> _Request_:
Write out every entry precisely as given, leaving the pictures out.

Scripts that build scenes
▼

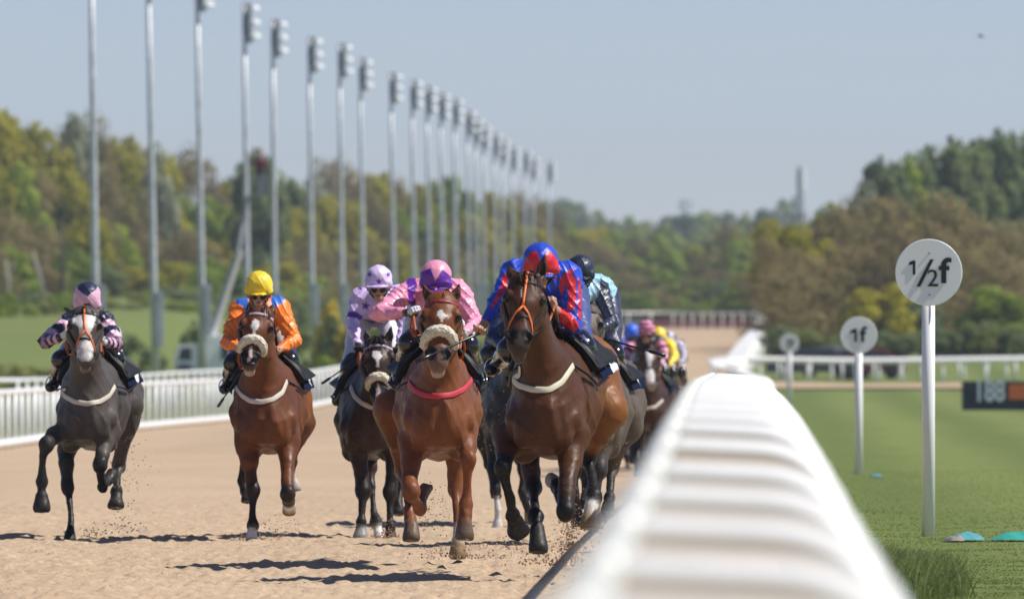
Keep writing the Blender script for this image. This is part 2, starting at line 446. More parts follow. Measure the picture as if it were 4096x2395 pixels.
for i, (tx, ty, bx) in enumerate(tops):
    d = 403 + 29 * i
    T = P(tx, ty, d); B = P(bx, 1490, d); g = zgf(B.x, d)
    B = Vector((B.x, d, min(g, T.z - 14.8) - .3))
    H = T.z - B.z
    root = empty('lighting_column', (B.x, d, B.z), label='%s floodlight column from the left in the long row beside the track' % words[i], cat='floodlight column', group='tall grey floodlight columns along the straight')
    at = lambda h: B + (T - B) * (h / H)
    m = MB(); hs = [0, H * .3, H * .6, H]; m.tube([at(h) for h in hs], [.155, .13, .105, .08], 12); m.build('pole', GALV, root, True)
    zb = P(0, 1130 + 30 * (i % 3 == 1), d).z; b0 = at(max(1.4, zb - 2.05 - B.z + 0.1))
    m = MB(); m.box((b0.x + .19, d - .05, b0.z + .9), (.13, .13, 1.0), bev=.02); m.build('cabinet', GALV, root)
    m = MB()
    for sx in (.0, .14): m.tube([T + Vector((sx, 0, .08)), T + Vector((sx + .12, 0, -1.58))], .05, 6)
    for hh in (.0, -.5, -1.0, -1.5): m.tube([T + Vector((-.03, 0, hh)), T + Vector((.36, -.0, hh))], .035, 6)
    m.box(tuple(T + Vector((.12, .05, -.75))), (.13, .08, .8)); m.build('lamp_frame', GALVD, root)
    for k in range(3):
        c0 = T + Vector((.36 + .02 * k, -.1, -.22 - .57 * k))
        m = MB(); rot = Matrix.Rotation(R(-24), 3, 'Y')
        V = []; Fs = []
        n = 14
        prof = [(.04, .19), (.14, .17), (.23, .09), (.27, -.02), (.28, -.07)]
        for r_, z in prof:
            for q in range(n): V.append(rot @ Vector((r_ * 1.1 * math.cos(q * 2 * math.pi / n), r_ * math.sin(q * 2 * math.pi / n), z)) + c0)
        for a in range(len(prof) - 1):
            for q in range(n): Fs.append((a * n + q, a * n + (q + 1) % n, (a + 1) * n + (q + 1) % n, (a + 1) * n + q))
        Fs.append(tuple(range(n))); m.add(V, Fs); fl = m.build('floodlight', LAMPW, root, True)
        m = MB(); m.add([rot @ Vector((.26 * 1.1 * math.cos(q * 2 * math.pi / n), .26 * math.sin(q * 2 * math.pi / n), -.06)) + c0 for q in range(n)], [tuple(range(n))])
        m.build('lamp_glass', GLASSL, fl)

# ------------------------------------------------------------------ board on the right turf
d = 300.; s_ = F / d
a = P(3848, 1608, d); b = P(4230, 1524, d)
root = empty('advert_hoarding', (a.x, d, a.z), label='dark blue and orange hoarding with pale numerals on the grass, right edge', cat='hoarding')
m = MB(); m.box(((a.x + b.x) / 2, d + .08, (a.z + b.z) / 2 - .1), ((b.x - a.x) / 2, .06, (b.z - a.z) / 2 + .1), bev=.01); m.build('panel', simple('hoarding_navy', (.022, .03, .055), .5), root)
x1 = P(4035, 0, d).x
m = MB(); m.box(((x1 + b.x) / 2, d + .005, (a.z + b.z) / 2), ((b.x - x1) / 2, .012, (b.z - a.z) / 2 - .07)); m.build('orange_panel', simple('hoarding_orange', (.60, .15, .03), .5), root)
text_mesh('188', .74, simple('hoarding_letters', (.60, .68, .75), .5), root, 'numerals', ((P(3958, 0, d).x), d - .0, (a.z + b.z) / 2 + .0), bold=.02, font_w=.70)
# parked cars' roofs / dark shapes beyond the cross rail
def car(px, d, c, label, L=4.2):
    b = P(px, 1500, d); g = zgf(b.x, d)
    root = empty('parked_car', (b.x, d, g), label=label, cat='car', group='cars parked beyond the cross rail')
    m = MB(); h = 1.4
    V = []; prof = [(-L / 2, .3), (-L / 2, .75), (-L * .32, .9), (-L * .2, h), (L * .22, h), (L * .36, .95), (L / 2, .85), (L / 2, .3)]
    for yy in (-.8, .8):
        for x, z in prof: V.append((b.x + x, d + yy * (1 if z < 1 else .8), g + z))
    n = len(prof); Fs = [tuple(range(n))[::-1], tuple(range(n, 2 * n))] + [(k, (k + 1) % n, n + (k + 1) % n, n + k) for k in range(n)]
    m.add(V, Fs); m.build('body', simple('car_' + label.split()[0], c, .3), root)
    m = MB(); m.add([(b.x + x, d - .80 + .0 - .01, g + z) for x, z in ((-L * .27, .92), (-L * .18, h - .1), (L * .2, h - .1), (L * .3, .95))], [(0, 1, 2, 3)]); m.build('side_window', simple('car_glass', (.02, .025, .03), .15), root)
    for sx in (-.3, .3):
        m = MB(); m.lathe((b.x + L * sx, d - .85, g + .32), [(.1, -.02), (.32, 0), (.32, .2)], 16, 'y'); m.build('wheel', simple('tyre', (.02, .02, .02), .8), root)
car(3250, 536, (.05, .06, .08), 'dark low car beyond the cross rail, left of the 1f post')
car(3345, 540, (.30, .33, .38), 'silver low car beyond the cross rail, just left of the 1f post', 4.0)
car(3478, 538, (.16, .03, .025), 'maroon low car beyond the cross rail, right of the 1f post', 3.2)

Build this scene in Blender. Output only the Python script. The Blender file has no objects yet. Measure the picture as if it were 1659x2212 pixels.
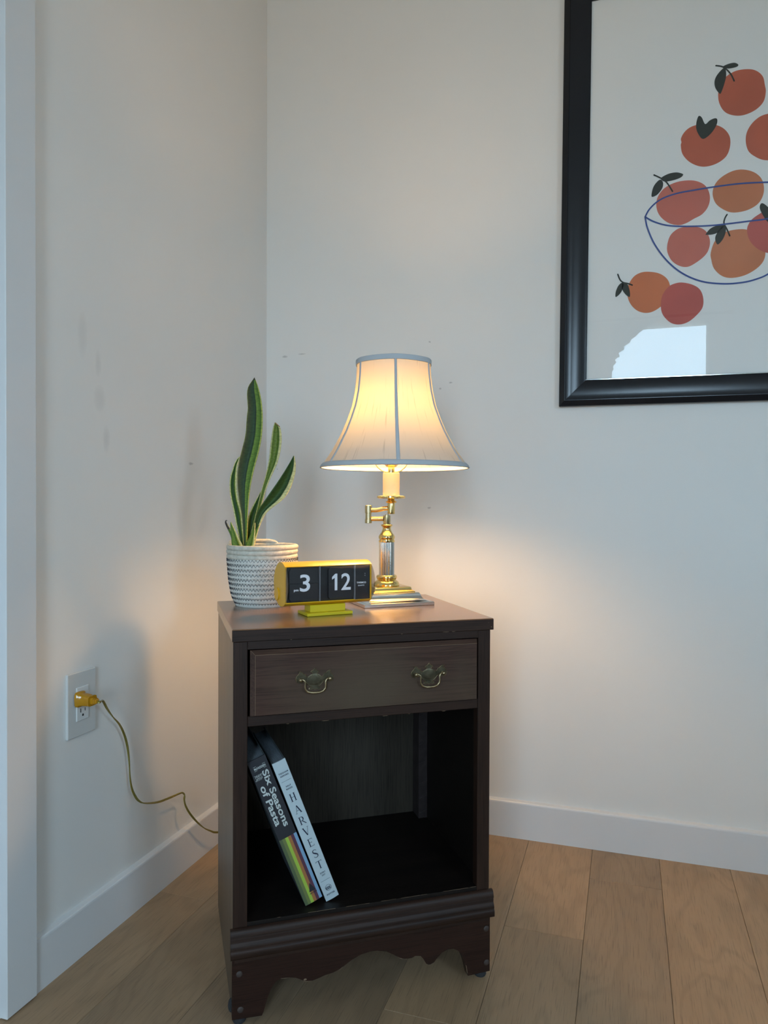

▲

> _Result of the exercise_:
Keep writing the Blender script for this image. This is part 2, starting at line 446. More parts follow. Measure the picture as if it were 4096x2395 pixels.
for i, (tx, ty, bx) in enumerate(tops):
    d = 403 + 29 * i
    T = P(tx, ty, d); B = P(bx, 1490, d); g = zgf(B.x, d)
    B = Vector((B.x, d, min(g, T.z - 14.8) - .3))
    H = T.z - B.z
    root = empty('lighting_column', (B.x, d, B.z), label='%s floodlight column from the left in the long row beside the track' % words[i], cat='floodlight column', group='tall grey floodlight columns along the straight')
    at = lambda h: B + (T - B) * (h / H)
    m = MB(); hs = [0, H * .3, H * .6, H]; m.tube([at(h) for h in hs], [.155, .13, .105, .08], 12); m.build('pole', GALV, root, True)
    zb = P(0, 1130 + 30 * (i % 3 == 1), d).z; b0 = at(max(1.4, zb - 2.05 - B.z + 0.1))
    m = MB(); m.box((b0.x + .19, d - .05, b0.z + .9), (.13, .13, 1.0), bev=.02); m.build('cabinet', GALV, root)
    m = MB()
    for sx in (.0, .14): m.tube([T + Vector((sx, 0, .08)), T + Vector((sx + .12, 0, -1.58))], .05, 6)
    for hh in (.0, -.5, -1.0, -1.5): m.tube([T + Vector((-.03, 0, hh)), T + Vector((.36, -.0, hh))], .035, 6)
    m.box(tuple(T + Vector((.12, .05, -.75))), (.13, .08, .8)); m.build('lamp_frame', GALVD, root)
    for k in range(3):
        c0 = T + Vector((.36 + .02 * k, -.1, -.22 - .57 * k))
        m = MB(); rot = Matrix.Rotation(R(-24), 3, 'Y')
        V = []; Fs = []
        n = 14
        prof = [(.04, .19), (.14, .17), (.23, .09), (.27, -.02), (.28, -.07)]
        for r_, z in prof:
            for q in range(n): V.append(rot @ Vector((r_ * 1.1 * math.cos(q * 2 * math.pi / n), r_ * math.sin(q * 2 * math.pi / n), z)) + c0)
        for a in range(len(prof) - 1):
            for q in range(n): Fs.append((a * n + q, a * n + (q + 1) % n, (a + 1) * n + (q + 1) % n, (a + 1) * n + q))
        Fs.append(tuple(range(n))); m.add(V, Fs); fl = m.build('floodlight', LAMPW, root, True)
        m = MB(); m.add([rot @ Vector((.26 * 1.1 * math.cos(q * 2 * math.pi / n), .26 * math.sin(q * 2 * math.pi / n), -.06)) + c0 for q in range(n)], [tuple(range(n))])
        m.build('lamp_glass', GLASSL, fl)

# ------------------------------------------------------------------ board on the right turf
d = 300.; s_ = F / d
a = P(3848, 1608, d); b = P(4230, 1524, d)
root = empty('advert_hoarding', (a.x, d, a.z), label='dark blue and orange hoarding with pale numerals on the grass, right edge', cat='hoarding')
m = MB(); m.box(((a.x + b.x) / 2, d + .08, (a.z + b.z) / 2 - .1), ((b.x - a.x) / 2, .06, (b.z - a.z) / 2 + .1), bev=.01); m.build('panel', simple('hoarding_navy', (.022, .03, .055), .5), root)
x1 = P(4035, 0, d).x
m = MB(); m.box(((x1 + b.x) / 2, d + .005, (a.z + b.z) / 2), ((b.x - x1) / 2, .012, (b.z - a.z) / 2 - .07)); m.build('orange_panel', simple('hoarding_orange', (.60, .15, .03), .5), root)
text_mesh('188', .74, simple('hoarding_letters', (.60, .68, .75), .5), root, 'numerals', ((P(3958, 0, d).x), d - .0, (a.z + b.z) / 2 + .0), bold=.02, font_w=.70)
# parked cars' roofs / dark shapes beyond the cross rail
def car(px, d, c, label, L=4.2):
    b = P(px, 1500, d); g = zgf(b.x, d)
    root = empty('parked_car', (b.x, d, g), label=label, cat='car', group='cars parked beyond the cross rail')
    m = MB(); h = 1.4
    V = []; prof = [(-L / 2, .3), (-L / 2, .75), (-L * .32, .9), (-L * .2, h), (L * .22, h), (L * .36, .95), (L / 2, .85), (L / 2, .3)]
    for yy in (-.8, .8):
        for x, z in prof: V.append((b.x + x, d + yy * (1 if z < 1 else .8), g + z))
    n = len(prof); Fs = [tuple(range(n))[::-1], tuple(range(n, 2 * n))] + [(k, (k + 1) % n, n + (k + 1) % n, n + k) for k in range(n)]
    m.add(V, Fs); m.build('body', simple('car_' + label.split()[0], c, .3), root)
    m = MB(); m.add([(b.x + x, d - .80 + .0 - .01, g + z) for x, z in ((-L * .27, .92), (-L * .18, h - .1), (L * .2, h - .1), (L * .3, .95))], [(0, 1, 2, 3)]); m.build('side_window', simple('car_glass', (.02, .025, .03), .15), root)
    for sx in (-.3, .3):
        m = MB(); m.lathe((b.x + L * sx, d - .85, g + .32), [(.1, -.02), (.32, 0), (.32, .2)], 16, 'y'); m.build('wheel', simple('tyre', (.02, .02, .02), .8), root)
car(3250, 536, (.05, .06, .08), 'dark low car beyond the cross rail, left of the 1f post')
car(3345, 540, (.30, .33, .38), 'silver low car beyond the cross rail, just left of the 1f post', 4.0)
car(3478, 538, (.16, .03, .025), 'maroon low car beyond the cross rail, right of the 1f post', 3.2)

Build this scene in Blender. Output only the Python script. The Blender file has no objects yet. Measure the picture as if it were 1659x2212 pixels.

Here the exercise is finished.